In the middle of my recent travails in Sylhet, getting frustrated by the flooding and the sweating and generally not being too happy about it, I experienced something totally different. On a bus journey back up to Sylhet from Dhaka I had a phone call, and someone overheard me talking in English so decided to come up and have a chat. This happens quite often, and normally I try and bat the usual questions away as quickly as possible, but this guy not only spoke better English than most, but had lived in London for thirty years and used to go out and get drunk in Camden, my area. He now worked as a senior manager for a very large Asian corporation, but was just returning to his family’s place in Sylhet for a week. He invited me to his house for dinner, which actually does mean a genuine invitation, so I accepted given that I had nothing other to do than sweat.

This was before I’d found my house flooded, so the day itself was stressful and irritating as I rushing around trying to sort my house out after work, go to the market and do all the boring little things that I find a big hassle in Bangladesh. With no more rain it was incredibly hot again, and I was cutting it fine to transform myself in to the urbane English sophisticate that my new friend mistakenly took me for. By the time I managed to force my bike through the water I had five minutes for a shower and shave and to scrape some mould off my shirt before going back out again, and I was pretty shocked and bewildered in the midst of all my dashing about to find a live bloody chicken sitting up on my table. It was one of those moments where I had to stop, take a deep breath and wonder if everything was a horrendous dream. It definitely was a real chicken though, which I still have no idea how it came in – but I was able to grab one of the boys who live under my stairs and they got rid of it before I had a nervous breakdown.

And then I waded out again, tried to dry my feet and legs off, pulled on my shoes, hurried up the road, and was confronted by a sleek black glistening saloon waiting for me. The driver opened the door for me, closed it, and at once I was in a different world. It was quiet. It was cool. It was dry, and comfortable. The windows were tinted so I couldn’t see directly out. It didn’t smell. I basically wasn’t in Bangladesh anymore, separated from the country by a cm of glass and steel and a lot of money.

The driver took me to this guy’s estate in the heart of town, and again I was confronted by a horse-shoe of three big mansions over-looking a yard with four other cars in it. My host showed me in to his house, showed me pictures of him posing with an assortment of British MPs, Bollywood stars, Ashley Cole, (no Cheryl, he lamented) and the absolute elite of Bangladesh’s political establishment. I hadn’t realised it, but this guy was seriously connected.

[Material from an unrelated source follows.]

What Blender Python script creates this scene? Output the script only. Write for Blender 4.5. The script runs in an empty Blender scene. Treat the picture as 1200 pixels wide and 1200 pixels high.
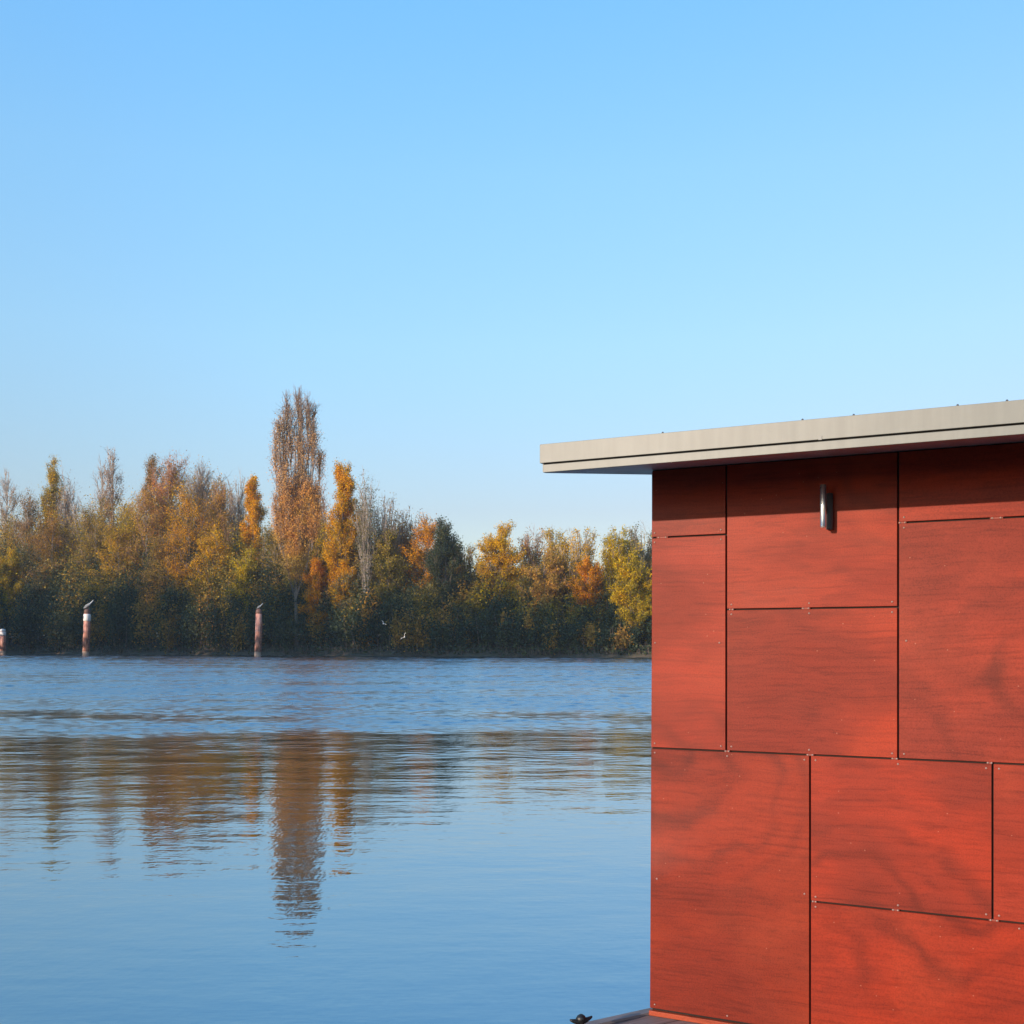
import bpy, bmesh, math, random
import numpy as np
from mathutils import Vector, Matrix
R = math.radians
S = bpy.context.scene
COL = S.collection
F, HZ, EYE = 1300.0, 757.0, 1.70           # focal length in photo pixels, horizon row, eye above the water

# ------------------------------------------------------------------ camera
cd = bpy.data.cameras.new('camera'); cam = bpy.data.objects.new('camera', cd); COL.objects.link(cam)
S.camera = cam
cam.location = (0, 0, EYE); cam.rotation_euler = (R(90), 0, 0)
cd.sensor_width = 36; cd.lens = 36 * F / 1200; cd.shift_y = (HZ - 600) / 1200
cd.clip_start = .05; cd.clip_end = 9000

def W(px, py, Y):                           # photo pixel at depth Y -> a point in the place
    return Vector(((px - 600) / F * Y, Y, EYE + (HZ - py) / F * Y))

# ------------------------------------------------------------------ light
SUN_AZ, SUN_EL = R(-137.5), R(12)
sdir = Vector((math.cos(SUN_AZ) * math.cos(SUN_EL), math.sin(SUN_AZ) * math.cos(SUN_EL), math.sin(SUN_EL)))
sl = bpy.data.lights.new('sun', 'SUN'); sl.energy = 3.3; sl.angle = R(.5); sl.color = (1, .80, .62)
so = bpy.data.objects.new('sun', sl); COL.objects.link(so)
so.rotation_euler = sdir.to_track_quat('Z', 'Y').to_euler(); so.location = (-30, -30, 40)
wd = bpy.data.worlds.new('World'); S.world = wd; wd.use_nodes = True
nt = wd.node_tree; nt.nodes.clear()
sky = nt.nodes.new('ShaderNodeTexSky'); sky.sky_type = 'NISHITA'; sky.sun_disc = False
sky.sun_rotation = math.atan2(sdir.x, sdir.y)
sky.sun_elevation = SUN_EL
sky.altitude = 0; sky.air_density = 1.0; sky.dust_density = .35; sky.ozone_density = 2.6
bg = nt.nodes.new('ShaderNodeBackground'); bg.inputs[1].default_value = .15
out = nt.nodes.new('ShaderNodeOutputWorld')
# the photographed sky is paler towards the zenith than the clear-air model: gain by elevation
wtc = nt.nodes.new('ShaderNodeTexCoord'); wsp = nt.nodes.new('ShaderNodeSeparateXYZ'); nt.links.new(wtc.outputs['Generated'], wsp.inputs[0])
wr = nt.nodes.new('ShaderNodeValToRGB'); el_ = wr.color_ramp.elements
while len(el_) < 5: el_.new(.5)
for e_, (p_, c_) in zip(el_, [(0, (.78, .66, .60)), (.12, (.83, .70, .68)), (.26, (1.10, 1.13, 1.05)), (.39, (1.19, 1.40, 1.34)), (.50, (1.10, 1.55, 1.62))]):
    e_.position = p_; e_.color = (*[v * .5 for v in c_], 1)
nt.links.new(wsp.outputs[2], wr.inputs[0])
wm = nt.nodes.new('ShaderNodeVectorMath'); wm.operation = 'MULTIPLY'; nt.links.new(sky.outputs[0], wm.inputs[0]); nt.links.new(wr.outputs[0], wm.inputs[1])
ws = nt.nodes.new('ShaderNodeVectorMath'); ws.operation = 'SCALE'; ws.inputs['Scale'].default_value = 2.0; nt.links.new(wm.outputs[0], ws.inputs[0])
mr = nt.nodes.new('ShaderNodeMapRange'); mr.inputs['From Min'].default_value = -.2; mr.inputs['From Max'].default_value = .55; nt.links.new(wsp.outputs[0], mr.inputs[0])
wx = nt.nodes.new('ShaderNodeMix'); wx.data_type = 'RGBA'; wx.inputs[6].default_value = (1, 1, 1, 1); wx.inputs[7].default_value = (.84, .73, .74, 1)
nt.links.new(mr.outputs[0], wx.inputs[0]); wy = nt.nodes.new('ShaderNodeVectorMath'); wy.operation = 'MULTIPLY'
nt.links.new(ws.outputs[0], wy.inputs[0]); nt.links.new(wx.outputs[2], wy.inputs[1]); nt.links.new(wy.outputs[0], bg.inputs[0]); nt.links.new(bg.outputs[0], out.inputs[0])
S.view_settings.view_transform = 'Standard'; S.view_settings.look = 'None'
S.view_settings.exposure = .9; S.view_settings.gamma = 1
S.cycles.max_bounces = 6; S.cycles.diffuse_bounces = 3; S.cycles.glossy_bounces = 3
S.cycles.caustics_reflective = False; S.cycles.caustics_refractive = False

# ------------------------------------------------------------------ helpers
def link(o, parent=None):
    COL.objects.link(o)
    if parent is not None: o.parent = parent
    return o
def tag(o, label=None, cat=None, group=None, kind=None):
    if label: o['label'] = label
    if cat: o['category'] = cat
    if group: o['group'] = group
    if kind: o['kind'] = kind
    return o
def empty(name, loc=(0, 0, 0), rz=0):
    o = bpy.data.objects.new(name, None); o.location = loc; o.rotation_euler = (0, 0, rz); o.empty_display_size = .3
    return link(o)
def obj(name, bm, mat, parent=None, smooth=False):
    me = bpy.data.meshes.new(name); bm.to_mesh(me); bm.free()
    if smooth:
        for p in me.polygons: p.use_smooth = True
    me.materials.append(mat)
    return link(bpy.data.objects.new(name, me), parent)
def copy_tree(o, parent=None):
    c = o.copy(); COL.objects.link(c); c.parent = parent
    for ch in [x for x in bpy.data.objects if x.parent == o]: copy_tree(ch, c)
    return c
def BM(): return bmesh.new()
def box(bm, x0, x1, y0, y1, z0, z1, bev=0, shear=None):
    vs = [bm.verts.new(p) for p in ((x0,y0,z0),(x1,y0,z0),(x1,y1,z0),(x0,y1,z0),(x0,y0,z1),(x1,y0,z1),(x1,y1,z1),(x0,y1,z1))]
    fs = [bm.faces.new([vs[i] for i in q]) for q in ((3,2,1,0),(4,5,6,7),(0,1,5,4),(1,2,6,5),(2,3,7,6),(3,0,4,7))]
    if bev:
        es = {e for f in fs for e in f.edges}
        bmesh.ops.bevel(bm, geom=list(es), offset=bev, segments=2, affect='EDGES', profile=.5)
    return vs
def lathe(bm, prof, seg=20, axis='z', at=(0, 0, 0)):
    rings = []
    for r, h in prof:
        ring = []
        for k in range(seg):
            a = 2 * math.pi * k / seg
            p = (r * math.cos(a), r * math.sin(a), h) if axis == 'z' else (r * math.cos(a), h, r * math.sin(a))
            ring.append(bm.verts.new((p[0] + at[0], p[1] + at[1], p[2] + at[2])))
        rings.append(ring)
    for a, b in zip(rings, rings[1:]):
        for k in range(seg):
            q = [a[k], a[(k + 1) % seg], b[(k + 1) % seg], b[k]]
            bm.faces.new(q if axis == 'z' else q[::-1])
    bm.faces.new(rings[0][::-1] if axis == 'z' else rings[0]); bm.faces.new(rings[-1] if axis == 'z' else rings[-1][::-1])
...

He was also very friendly, especially as I brought some of my emergency Scotch as a gift. His father had been in the government, he himself had been a freedom fighter, and then kept on getting in to ‘difficulties’ so the PM of Bangladesh advised him to leave for somewhere else. He chose London, and Britain is now his home, although his brothers live in America. We talked a bit about politics, and why he thought there wouldn’t be an election for at least five years (and he had it on the highest possible authority), and then I listened to him expound on why Britain is the best country in the world. Then we drove around the town for a while whilst my host introduced me to old friends of his from the seventies, who he said would help me out any time I liked. Finally we went off to a restaurant I didn’t know about and enjoyed some quite tasty fish and chips. And then he dropped me home again, or at least as close as he could go without getting his car wet. The whole evening was like a vision of a different world that I was temporarily welcomed in to because of my skin-colour and background – although I still had to fall back to earth with a squelch.

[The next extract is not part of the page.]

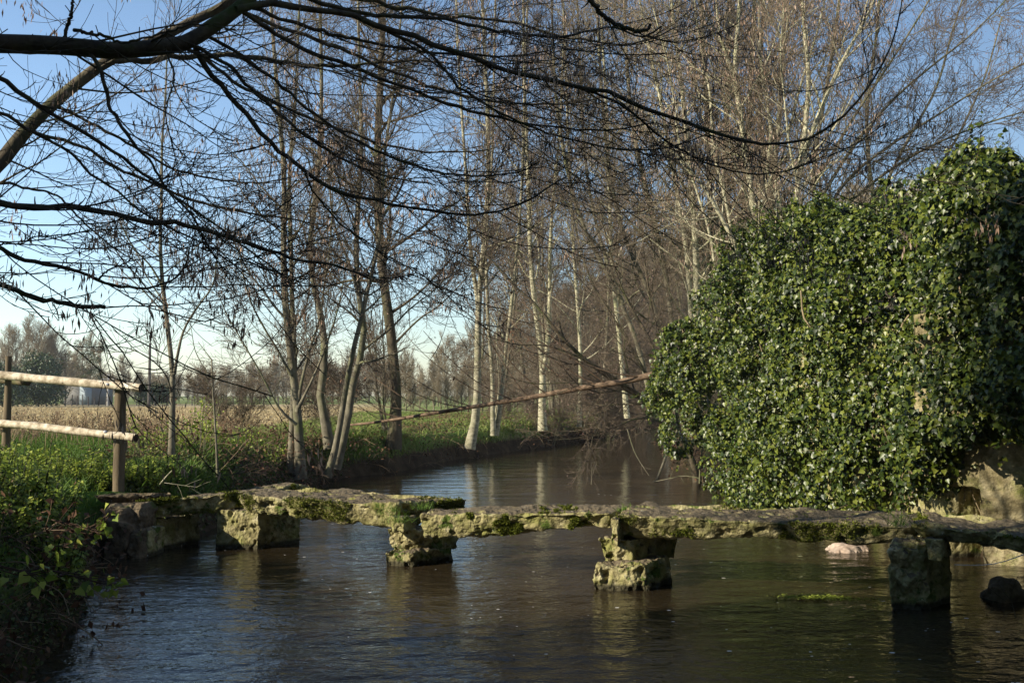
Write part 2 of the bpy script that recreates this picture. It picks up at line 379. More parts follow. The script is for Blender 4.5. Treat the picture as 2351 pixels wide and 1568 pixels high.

But it was great to witness. This guy was so connected – a marriage is between families here, rather than just two individuals – and I began to realise I was effectively hanging out with a senior member of Bangladesh’s aristocracy, if one existed, the equivalent of an evening at Blenheim maybe a hundred years ago. It was slightly surreal because he kept on showing me some really dirty text messages he was getting from his mistress in Dhaka, and then he had to take a call from some Labour councillors in east London, but it was still an insight in to a world you don’t even read about. After Bangladesh gained independence in 1971, a lot of its elite emigrated, mainly to Britain. They worked hard, got legitimate jobs, gained citizenship – but they still come back to Bangladesh to see their extended families, live like Kings, and meddle; the political networks still remain, they just got moved 5000 miles west. Many of them still run restaurants as a nice little cash cow, so next time you get a curry it’s worth thinking that the money doesn’t always just go to your average shit-in-a-tray merchants.

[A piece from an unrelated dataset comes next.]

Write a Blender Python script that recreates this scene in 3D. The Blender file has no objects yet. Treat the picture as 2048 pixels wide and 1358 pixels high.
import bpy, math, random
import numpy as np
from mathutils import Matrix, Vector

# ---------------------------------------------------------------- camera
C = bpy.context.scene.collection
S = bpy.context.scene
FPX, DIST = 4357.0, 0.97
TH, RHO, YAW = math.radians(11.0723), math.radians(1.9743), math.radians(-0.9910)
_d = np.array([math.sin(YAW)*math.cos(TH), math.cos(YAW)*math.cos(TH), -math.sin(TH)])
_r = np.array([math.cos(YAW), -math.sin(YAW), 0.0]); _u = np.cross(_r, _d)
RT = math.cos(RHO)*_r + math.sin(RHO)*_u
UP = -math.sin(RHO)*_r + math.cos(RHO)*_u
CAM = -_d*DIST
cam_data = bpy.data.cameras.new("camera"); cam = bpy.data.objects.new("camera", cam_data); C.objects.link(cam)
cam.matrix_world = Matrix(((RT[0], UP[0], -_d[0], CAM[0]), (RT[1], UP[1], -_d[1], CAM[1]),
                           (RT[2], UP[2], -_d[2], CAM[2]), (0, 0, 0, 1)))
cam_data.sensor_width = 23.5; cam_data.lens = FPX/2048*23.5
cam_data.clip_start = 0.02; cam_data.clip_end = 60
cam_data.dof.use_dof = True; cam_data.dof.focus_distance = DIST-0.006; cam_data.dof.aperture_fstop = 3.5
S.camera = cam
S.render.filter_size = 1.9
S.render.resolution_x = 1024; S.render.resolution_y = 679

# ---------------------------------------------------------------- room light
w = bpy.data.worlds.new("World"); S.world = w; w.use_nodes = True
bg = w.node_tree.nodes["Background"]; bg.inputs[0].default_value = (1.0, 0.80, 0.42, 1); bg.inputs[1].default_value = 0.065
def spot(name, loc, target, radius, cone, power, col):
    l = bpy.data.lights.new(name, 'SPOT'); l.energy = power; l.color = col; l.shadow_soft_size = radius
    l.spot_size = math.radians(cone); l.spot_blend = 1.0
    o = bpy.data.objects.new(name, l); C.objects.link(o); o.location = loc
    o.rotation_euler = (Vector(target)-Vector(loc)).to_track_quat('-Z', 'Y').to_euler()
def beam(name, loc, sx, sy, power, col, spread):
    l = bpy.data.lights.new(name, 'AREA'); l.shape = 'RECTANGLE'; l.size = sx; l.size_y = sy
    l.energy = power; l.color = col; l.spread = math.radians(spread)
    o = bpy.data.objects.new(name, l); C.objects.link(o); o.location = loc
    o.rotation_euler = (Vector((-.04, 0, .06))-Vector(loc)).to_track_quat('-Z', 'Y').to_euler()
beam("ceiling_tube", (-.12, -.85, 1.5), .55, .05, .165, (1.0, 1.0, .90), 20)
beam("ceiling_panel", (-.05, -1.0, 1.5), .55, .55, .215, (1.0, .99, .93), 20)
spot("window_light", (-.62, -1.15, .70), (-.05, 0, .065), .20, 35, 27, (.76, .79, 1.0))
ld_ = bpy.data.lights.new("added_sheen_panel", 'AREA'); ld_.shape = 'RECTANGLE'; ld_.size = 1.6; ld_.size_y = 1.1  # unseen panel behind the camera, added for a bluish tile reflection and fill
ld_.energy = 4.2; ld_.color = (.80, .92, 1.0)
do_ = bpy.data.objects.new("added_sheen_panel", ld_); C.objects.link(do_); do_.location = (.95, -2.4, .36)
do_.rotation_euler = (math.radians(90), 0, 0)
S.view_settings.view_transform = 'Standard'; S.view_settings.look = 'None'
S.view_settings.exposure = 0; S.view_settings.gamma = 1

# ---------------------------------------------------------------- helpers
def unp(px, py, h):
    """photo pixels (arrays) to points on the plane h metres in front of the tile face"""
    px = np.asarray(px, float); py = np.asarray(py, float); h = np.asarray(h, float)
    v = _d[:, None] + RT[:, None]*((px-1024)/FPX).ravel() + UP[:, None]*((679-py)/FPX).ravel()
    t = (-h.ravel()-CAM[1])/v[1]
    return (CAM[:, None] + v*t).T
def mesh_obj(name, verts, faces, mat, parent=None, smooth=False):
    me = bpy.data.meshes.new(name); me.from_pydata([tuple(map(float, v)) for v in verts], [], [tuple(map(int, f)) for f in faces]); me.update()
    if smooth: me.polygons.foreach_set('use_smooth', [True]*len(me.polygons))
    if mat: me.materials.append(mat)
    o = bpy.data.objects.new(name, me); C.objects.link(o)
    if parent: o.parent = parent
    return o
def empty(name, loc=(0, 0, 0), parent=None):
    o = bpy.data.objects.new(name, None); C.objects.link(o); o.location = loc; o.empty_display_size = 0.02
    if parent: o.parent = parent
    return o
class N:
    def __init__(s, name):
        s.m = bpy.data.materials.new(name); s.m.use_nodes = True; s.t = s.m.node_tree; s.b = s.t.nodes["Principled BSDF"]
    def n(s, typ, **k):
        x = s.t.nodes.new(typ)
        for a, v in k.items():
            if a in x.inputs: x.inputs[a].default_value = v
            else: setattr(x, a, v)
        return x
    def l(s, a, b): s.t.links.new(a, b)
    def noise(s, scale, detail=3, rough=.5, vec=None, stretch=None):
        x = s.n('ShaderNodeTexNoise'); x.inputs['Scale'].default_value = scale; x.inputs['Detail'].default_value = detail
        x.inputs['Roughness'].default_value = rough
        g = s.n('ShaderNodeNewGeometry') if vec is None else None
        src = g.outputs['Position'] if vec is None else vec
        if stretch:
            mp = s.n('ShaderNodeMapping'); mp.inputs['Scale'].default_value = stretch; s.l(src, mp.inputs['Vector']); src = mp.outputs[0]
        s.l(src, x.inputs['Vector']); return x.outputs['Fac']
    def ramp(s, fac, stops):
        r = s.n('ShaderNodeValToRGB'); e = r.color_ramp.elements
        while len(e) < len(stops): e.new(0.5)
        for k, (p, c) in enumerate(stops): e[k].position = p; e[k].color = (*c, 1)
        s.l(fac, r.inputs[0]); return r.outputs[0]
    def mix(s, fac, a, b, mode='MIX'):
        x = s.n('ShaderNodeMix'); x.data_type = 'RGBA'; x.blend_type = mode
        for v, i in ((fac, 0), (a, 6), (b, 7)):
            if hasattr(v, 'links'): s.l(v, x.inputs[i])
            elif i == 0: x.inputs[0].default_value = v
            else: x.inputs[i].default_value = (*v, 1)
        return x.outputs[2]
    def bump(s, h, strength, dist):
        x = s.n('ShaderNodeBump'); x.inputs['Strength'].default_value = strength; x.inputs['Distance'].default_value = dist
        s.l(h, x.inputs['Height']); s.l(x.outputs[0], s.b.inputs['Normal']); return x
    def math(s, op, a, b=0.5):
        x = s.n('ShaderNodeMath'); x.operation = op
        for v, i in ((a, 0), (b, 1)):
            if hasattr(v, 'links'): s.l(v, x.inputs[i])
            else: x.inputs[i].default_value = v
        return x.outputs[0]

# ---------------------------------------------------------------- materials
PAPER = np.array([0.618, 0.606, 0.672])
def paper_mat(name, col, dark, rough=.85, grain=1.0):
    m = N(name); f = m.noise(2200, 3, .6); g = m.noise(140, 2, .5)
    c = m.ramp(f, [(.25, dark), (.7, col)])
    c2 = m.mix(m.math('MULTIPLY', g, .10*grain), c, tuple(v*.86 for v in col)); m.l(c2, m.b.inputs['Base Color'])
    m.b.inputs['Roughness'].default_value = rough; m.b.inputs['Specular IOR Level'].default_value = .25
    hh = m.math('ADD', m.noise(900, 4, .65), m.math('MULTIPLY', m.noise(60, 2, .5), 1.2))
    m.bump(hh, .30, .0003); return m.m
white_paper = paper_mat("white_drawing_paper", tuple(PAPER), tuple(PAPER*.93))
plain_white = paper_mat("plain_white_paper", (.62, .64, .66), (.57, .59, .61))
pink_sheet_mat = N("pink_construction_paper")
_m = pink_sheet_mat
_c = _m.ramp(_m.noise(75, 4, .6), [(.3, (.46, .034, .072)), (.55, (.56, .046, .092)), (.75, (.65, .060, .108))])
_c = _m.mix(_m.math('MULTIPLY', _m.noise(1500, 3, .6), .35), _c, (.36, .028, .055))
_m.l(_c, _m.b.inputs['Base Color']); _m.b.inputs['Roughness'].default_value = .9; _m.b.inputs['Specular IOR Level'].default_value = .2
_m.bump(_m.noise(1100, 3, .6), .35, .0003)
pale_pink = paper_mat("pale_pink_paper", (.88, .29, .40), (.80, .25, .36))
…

For whatever reason, it seems like Britain has always welcomed rich people other European countries won’t let in (you’re wanted for stealing billions? Hmmm, come in then, but don’t get up to mischief) and London hosts huge foreign networks of dissidents, oligarchs, former soldiers and politicians who are totally anonymous until they do something stupid like try and buy Manchester City. I quite like it in a way because I think it makes Britain a bit more exciting, but I do wonder if other countries are taking the piss. Or at least it should work both ways, so we get some shady criminals, but now Tony Blair’s got to live in Vladivostok.


1 Response to “Life from the other side of Bangladesh”

  1. 1 rhinitis July 6, 2007 at 7:48 pm

    I don’t know how useful political connections are in much more developed countries such as the UK and the US, but in Bangladesh and in the rest of the developing world–including where I come from, the Philippines–not only are political connections useful, they are also pervasive, abused, empowering, entrenched, and totally convoluted against the disconnected.